What, then, about the paladin who, in executing his normal duties, casts a detect evil spell while walking the streets and stumbles across Bob, the Evil Apple Salesman?  In our real world, actions condemn the actor (usually).  Being mean or spiteful isn’t enough to result in arrest.  Given the normal concrete description of alignment, and the rigid and unerring nature of detection spells, there is no doubt in the mind of the paladin about Bob, the Evil Apple Salesman.  What to do, indeed?
We may have arrived at a paradox.  The course open to the paladin is to isolate Bob, the Evil Apple Salesman, but really, is our imaginary world going to contain a legal code that can arrest people based on a (very low level) spell?  I might include a legal system like that in a city where law has gone too far, but certainly not in just any society that includes paladins.  I think the question is not what the paladin should do, but what should we do?

In defense of alignment:
Well, there’s a few ways to resolve some of these issues.  First is to return to the old, original rules, and to define evil as the guy the good guys are fighting.  That way, there is no Bob, the Evil Apple Salesman, but what that means is that there’s a point in an NPCs life whern they choose to become evil by enacting an Evil Scheme..  which is weird.

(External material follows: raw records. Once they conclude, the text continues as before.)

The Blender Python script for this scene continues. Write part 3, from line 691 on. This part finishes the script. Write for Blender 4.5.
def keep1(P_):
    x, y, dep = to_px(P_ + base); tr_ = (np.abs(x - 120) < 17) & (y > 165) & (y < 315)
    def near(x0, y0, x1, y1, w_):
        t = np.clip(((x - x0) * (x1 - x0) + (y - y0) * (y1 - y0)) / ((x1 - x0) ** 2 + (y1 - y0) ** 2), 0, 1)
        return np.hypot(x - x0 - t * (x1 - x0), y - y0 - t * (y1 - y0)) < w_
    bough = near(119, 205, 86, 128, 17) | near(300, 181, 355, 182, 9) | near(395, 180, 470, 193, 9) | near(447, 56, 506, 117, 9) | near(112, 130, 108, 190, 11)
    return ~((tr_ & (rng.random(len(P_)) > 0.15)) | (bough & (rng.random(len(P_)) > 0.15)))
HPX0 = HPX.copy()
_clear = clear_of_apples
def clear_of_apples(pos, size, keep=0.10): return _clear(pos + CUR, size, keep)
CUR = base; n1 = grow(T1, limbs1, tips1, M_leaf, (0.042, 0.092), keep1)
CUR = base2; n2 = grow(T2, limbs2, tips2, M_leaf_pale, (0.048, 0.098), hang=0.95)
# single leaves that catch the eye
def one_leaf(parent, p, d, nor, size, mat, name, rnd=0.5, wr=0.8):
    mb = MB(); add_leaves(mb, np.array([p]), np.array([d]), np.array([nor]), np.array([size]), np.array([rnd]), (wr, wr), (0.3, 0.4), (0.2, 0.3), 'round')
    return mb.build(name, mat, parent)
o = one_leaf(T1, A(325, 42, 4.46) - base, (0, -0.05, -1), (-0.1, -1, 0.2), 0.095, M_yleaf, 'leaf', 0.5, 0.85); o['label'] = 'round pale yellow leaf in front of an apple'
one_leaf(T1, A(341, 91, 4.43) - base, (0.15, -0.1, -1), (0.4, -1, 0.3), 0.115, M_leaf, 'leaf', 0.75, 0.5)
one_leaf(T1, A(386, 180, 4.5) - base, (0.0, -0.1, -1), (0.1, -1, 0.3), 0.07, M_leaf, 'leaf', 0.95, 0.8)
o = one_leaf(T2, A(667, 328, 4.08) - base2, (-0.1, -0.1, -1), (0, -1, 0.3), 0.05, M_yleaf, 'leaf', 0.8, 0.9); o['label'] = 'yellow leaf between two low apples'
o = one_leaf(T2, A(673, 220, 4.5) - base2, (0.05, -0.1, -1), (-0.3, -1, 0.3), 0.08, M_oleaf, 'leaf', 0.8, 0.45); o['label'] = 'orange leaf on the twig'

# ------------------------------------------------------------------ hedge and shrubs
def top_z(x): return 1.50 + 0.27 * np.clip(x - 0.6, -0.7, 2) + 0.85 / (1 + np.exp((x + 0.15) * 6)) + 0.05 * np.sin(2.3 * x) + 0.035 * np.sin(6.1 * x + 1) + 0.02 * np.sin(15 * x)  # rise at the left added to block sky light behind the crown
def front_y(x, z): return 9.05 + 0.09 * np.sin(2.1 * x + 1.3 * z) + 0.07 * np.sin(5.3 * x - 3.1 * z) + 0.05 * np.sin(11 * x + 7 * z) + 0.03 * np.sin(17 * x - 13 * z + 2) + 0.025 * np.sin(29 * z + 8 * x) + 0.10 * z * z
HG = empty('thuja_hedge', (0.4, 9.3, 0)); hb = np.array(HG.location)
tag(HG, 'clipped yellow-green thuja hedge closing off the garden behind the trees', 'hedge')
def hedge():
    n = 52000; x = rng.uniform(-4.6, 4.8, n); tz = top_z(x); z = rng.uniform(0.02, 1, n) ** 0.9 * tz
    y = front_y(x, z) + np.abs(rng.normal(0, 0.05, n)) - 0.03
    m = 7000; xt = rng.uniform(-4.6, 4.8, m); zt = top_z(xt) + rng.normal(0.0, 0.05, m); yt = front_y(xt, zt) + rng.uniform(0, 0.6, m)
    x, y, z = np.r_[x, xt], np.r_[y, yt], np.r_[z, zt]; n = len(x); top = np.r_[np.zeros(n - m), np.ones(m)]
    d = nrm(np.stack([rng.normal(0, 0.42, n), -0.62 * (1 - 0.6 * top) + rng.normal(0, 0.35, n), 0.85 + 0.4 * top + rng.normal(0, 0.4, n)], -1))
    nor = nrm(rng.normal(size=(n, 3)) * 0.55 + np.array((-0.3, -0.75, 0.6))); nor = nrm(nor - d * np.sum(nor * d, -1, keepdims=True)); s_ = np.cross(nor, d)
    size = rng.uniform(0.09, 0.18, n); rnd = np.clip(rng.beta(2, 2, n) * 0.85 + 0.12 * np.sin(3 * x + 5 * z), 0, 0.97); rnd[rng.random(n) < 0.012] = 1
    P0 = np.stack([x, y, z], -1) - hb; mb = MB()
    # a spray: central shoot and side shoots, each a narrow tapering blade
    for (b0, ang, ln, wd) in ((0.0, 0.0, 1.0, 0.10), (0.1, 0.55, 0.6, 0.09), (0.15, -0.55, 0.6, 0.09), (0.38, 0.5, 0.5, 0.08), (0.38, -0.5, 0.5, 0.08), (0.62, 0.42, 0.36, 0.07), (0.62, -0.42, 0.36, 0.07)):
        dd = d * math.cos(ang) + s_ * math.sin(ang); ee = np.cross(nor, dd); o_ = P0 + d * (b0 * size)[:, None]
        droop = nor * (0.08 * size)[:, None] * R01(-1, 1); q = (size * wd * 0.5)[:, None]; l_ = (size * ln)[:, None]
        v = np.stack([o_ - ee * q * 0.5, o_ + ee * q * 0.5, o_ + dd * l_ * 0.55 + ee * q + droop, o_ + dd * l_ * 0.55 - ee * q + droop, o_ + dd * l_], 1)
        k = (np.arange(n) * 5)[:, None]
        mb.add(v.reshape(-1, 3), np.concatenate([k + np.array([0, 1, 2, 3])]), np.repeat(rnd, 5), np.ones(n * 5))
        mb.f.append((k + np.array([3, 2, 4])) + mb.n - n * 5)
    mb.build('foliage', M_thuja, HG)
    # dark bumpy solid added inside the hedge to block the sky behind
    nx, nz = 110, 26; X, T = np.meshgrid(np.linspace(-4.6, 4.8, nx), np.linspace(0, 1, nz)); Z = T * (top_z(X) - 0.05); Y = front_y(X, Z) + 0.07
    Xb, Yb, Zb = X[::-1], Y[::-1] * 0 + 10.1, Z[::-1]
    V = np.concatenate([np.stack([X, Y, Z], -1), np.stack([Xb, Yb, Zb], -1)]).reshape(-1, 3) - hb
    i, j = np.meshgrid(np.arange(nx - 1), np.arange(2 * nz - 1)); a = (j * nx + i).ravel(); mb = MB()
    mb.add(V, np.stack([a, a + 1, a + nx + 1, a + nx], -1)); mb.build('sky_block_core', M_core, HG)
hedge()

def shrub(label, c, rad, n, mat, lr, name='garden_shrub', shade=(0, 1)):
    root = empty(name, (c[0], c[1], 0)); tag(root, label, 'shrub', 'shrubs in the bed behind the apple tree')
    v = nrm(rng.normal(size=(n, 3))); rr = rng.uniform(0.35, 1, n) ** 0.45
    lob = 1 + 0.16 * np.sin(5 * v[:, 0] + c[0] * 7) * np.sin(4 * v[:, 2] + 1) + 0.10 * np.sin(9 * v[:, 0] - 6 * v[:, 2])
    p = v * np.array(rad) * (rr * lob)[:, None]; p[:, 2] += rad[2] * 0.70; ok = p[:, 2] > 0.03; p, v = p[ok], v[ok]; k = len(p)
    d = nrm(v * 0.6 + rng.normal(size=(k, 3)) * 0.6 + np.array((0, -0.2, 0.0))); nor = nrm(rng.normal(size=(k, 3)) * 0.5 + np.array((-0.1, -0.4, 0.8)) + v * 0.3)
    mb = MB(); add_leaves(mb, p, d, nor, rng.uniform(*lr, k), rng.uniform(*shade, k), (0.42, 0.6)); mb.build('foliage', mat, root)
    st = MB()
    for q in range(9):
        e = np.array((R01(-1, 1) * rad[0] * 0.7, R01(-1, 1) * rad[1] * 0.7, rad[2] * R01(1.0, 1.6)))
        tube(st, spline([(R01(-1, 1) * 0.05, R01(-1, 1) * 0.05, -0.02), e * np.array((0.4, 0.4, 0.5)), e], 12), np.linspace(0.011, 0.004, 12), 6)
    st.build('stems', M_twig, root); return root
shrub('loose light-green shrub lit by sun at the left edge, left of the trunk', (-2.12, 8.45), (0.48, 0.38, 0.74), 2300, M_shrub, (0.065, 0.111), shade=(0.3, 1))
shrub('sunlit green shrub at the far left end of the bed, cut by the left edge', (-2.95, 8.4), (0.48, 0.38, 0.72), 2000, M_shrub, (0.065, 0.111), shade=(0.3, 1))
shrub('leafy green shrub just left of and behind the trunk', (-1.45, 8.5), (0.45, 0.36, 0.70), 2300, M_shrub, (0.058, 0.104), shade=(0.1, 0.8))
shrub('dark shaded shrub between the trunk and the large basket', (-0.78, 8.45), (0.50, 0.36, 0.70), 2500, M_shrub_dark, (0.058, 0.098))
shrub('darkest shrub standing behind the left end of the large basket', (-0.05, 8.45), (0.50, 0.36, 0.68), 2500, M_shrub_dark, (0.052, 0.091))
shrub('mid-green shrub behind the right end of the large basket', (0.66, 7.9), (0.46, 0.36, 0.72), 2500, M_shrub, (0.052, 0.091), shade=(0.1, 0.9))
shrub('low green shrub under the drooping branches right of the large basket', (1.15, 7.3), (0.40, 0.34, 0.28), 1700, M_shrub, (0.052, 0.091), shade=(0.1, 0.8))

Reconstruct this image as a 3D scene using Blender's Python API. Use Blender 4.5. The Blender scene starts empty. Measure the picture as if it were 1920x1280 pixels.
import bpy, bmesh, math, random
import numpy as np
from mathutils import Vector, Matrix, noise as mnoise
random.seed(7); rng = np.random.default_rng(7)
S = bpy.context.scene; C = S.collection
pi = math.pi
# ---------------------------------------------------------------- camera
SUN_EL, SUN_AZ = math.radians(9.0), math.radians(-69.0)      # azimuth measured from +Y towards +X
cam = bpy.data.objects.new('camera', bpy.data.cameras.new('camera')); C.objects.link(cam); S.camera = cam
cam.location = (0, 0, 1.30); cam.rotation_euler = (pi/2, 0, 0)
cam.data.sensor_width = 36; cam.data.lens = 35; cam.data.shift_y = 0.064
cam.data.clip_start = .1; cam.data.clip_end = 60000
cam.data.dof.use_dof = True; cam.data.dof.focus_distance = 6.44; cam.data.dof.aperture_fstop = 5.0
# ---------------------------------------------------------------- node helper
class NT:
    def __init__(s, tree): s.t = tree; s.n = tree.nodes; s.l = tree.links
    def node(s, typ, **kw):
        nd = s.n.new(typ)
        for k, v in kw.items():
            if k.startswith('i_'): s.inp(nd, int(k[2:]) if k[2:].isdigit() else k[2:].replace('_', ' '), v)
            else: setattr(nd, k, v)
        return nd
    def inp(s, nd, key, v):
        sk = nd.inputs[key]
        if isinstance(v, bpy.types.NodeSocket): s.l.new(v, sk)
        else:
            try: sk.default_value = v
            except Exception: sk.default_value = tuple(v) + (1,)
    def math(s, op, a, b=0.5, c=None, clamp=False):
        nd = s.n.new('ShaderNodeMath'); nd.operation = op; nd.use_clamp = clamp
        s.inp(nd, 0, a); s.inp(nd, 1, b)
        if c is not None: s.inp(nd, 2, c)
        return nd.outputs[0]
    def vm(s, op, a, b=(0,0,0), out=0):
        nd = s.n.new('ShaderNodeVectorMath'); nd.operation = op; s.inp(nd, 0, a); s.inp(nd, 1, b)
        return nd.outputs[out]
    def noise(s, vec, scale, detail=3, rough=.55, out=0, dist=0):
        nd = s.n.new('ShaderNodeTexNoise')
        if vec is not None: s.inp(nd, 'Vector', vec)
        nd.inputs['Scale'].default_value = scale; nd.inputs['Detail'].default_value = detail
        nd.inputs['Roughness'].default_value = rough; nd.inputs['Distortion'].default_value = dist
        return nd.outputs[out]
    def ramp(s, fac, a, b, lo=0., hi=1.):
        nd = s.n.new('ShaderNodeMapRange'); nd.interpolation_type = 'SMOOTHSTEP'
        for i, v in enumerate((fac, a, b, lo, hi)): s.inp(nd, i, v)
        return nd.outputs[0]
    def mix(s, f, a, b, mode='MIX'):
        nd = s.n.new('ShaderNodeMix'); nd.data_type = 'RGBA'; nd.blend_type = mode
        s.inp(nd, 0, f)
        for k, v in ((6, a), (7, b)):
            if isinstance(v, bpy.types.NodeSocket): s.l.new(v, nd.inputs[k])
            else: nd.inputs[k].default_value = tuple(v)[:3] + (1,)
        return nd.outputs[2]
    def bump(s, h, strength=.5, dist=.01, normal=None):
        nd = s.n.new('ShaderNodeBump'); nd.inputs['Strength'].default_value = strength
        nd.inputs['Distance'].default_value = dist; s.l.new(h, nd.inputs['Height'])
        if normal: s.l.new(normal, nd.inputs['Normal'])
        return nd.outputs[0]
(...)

What alignment does well is give structure to character creation.  Making a character with Chaotic alignment is a strong cue to background story and sends a signal to other players how best to interact with your new character.  Consider also that while real life actual people are complex shades of contradictions, most RP characters fit roughly into only a handful of tropes, so the small handful of options the alignment system offers is really a pretty good guideline when making a character.

against alignment:
The problems with alignment are clear, and I don’t appreciate how weird it makes my world sometimes.  Also, despite how well alignment allows for many familiar tropes, there are some that it doesn’t.  I like the too-good-for-his-own-good bad guys, and the evil-to-do-good archetypes.  When there’s a small box in which to put these guys the world can be restrictive, even with the devil-may-care attitude GMs like myself have for rules.

The Solution:
I like rules because they provide a framework within which one can express their imagination.  I had the good fortune of attending the first GenCon following the release of D&D 4th ed.  WoTC had a number of the developers on hand to discuss 4th ed choices they made.  They fielded more than a few questions laden with criticism about the system providing no room for role play.  The response was that having not created rules for RP meant that there was no restrictions on RP.  My feeling seemed to echo that of the crowd:  it wasn’t freeing, but overwhelming.  Having jettisoned the crafting rules, the creators figured that being able to craft was simply a matter of backstory.  It’s a commendable thought, but what really happened is that they began to remove suggestions for character creation.  I don’t want to get down on 4E or anything, but I think the misstep gave me insight to how to deal with alignment.

The earliest versions of role paying games always included special caveats, the rules are there to provide a structure in which to play a game, but the moment a rule ever got in the way of imagination they were to be discarded with wild abandon.  Perhaps alignment is best used only as a rule structure for character creation, and then left aside when the game starts.  We get the best of both worlds, then.  We get to craft a character with the familiar strictures, but then enter into a world with familiar, abstract moral problems instead of consulting a rigid definition to determine the treatment of surrendering kobolds.

As for detect alignment spells, scuttle those ASAP, the world is a better place when you work for your answers.